*PROVIDED MATERIAL*.
────
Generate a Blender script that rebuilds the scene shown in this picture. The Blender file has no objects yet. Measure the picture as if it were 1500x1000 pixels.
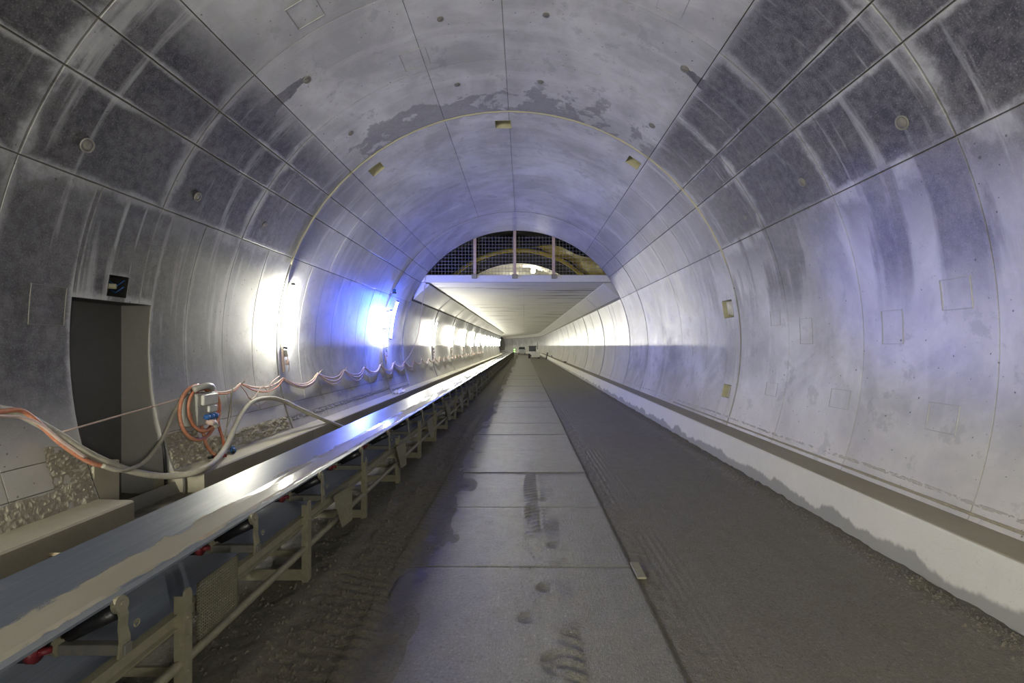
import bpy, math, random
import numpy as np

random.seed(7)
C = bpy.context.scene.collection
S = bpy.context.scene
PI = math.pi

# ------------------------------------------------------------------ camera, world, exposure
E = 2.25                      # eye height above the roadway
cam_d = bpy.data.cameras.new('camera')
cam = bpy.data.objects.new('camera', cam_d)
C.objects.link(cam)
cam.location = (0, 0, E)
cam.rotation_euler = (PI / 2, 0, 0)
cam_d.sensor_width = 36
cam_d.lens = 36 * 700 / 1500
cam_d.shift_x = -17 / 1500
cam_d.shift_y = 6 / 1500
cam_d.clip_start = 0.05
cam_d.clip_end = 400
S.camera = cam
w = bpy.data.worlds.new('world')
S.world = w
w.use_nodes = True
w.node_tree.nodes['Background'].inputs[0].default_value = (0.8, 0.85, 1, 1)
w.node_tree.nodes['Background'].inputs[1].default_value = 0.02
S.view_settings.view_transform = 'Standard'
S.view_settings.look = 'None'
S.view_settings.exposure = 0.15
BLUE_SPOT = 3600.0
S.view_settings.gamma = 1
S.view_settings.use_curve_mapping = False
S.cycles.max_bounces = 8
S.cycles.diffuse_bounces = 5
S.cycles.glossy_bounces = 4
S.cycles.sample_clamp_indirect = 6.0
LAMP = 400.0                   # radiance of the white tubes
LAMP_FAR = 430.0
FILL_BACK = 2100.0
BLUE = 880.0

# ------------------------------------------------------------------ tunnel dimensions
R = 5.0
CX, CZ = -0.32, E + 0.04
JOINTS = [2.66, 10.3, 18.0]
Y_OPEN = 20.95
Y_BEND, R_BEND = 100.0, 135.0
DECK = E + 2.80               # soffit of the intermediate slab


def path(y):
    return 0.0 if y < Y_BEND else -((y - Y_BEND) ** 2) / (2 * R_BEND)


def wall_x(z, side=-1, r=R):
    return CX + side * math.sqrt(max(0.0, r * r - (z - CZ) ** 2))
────
*JOB*. Write out, word for word, the lines from the start of the data through the one holding "PI = math.pi". Omit pictures.

*EXERCISE ANSWER*.
Generate a Blender script that rebuilds the scene shown in this picture. The Blender file has no objects yet. Measure the picture as if it were 1500x1000 pixels.
import bpy, math, random
import numpy as np

random.seed(7)
C = bpy.context.scene.collection
S = bpy.context.scene
PI = math.pi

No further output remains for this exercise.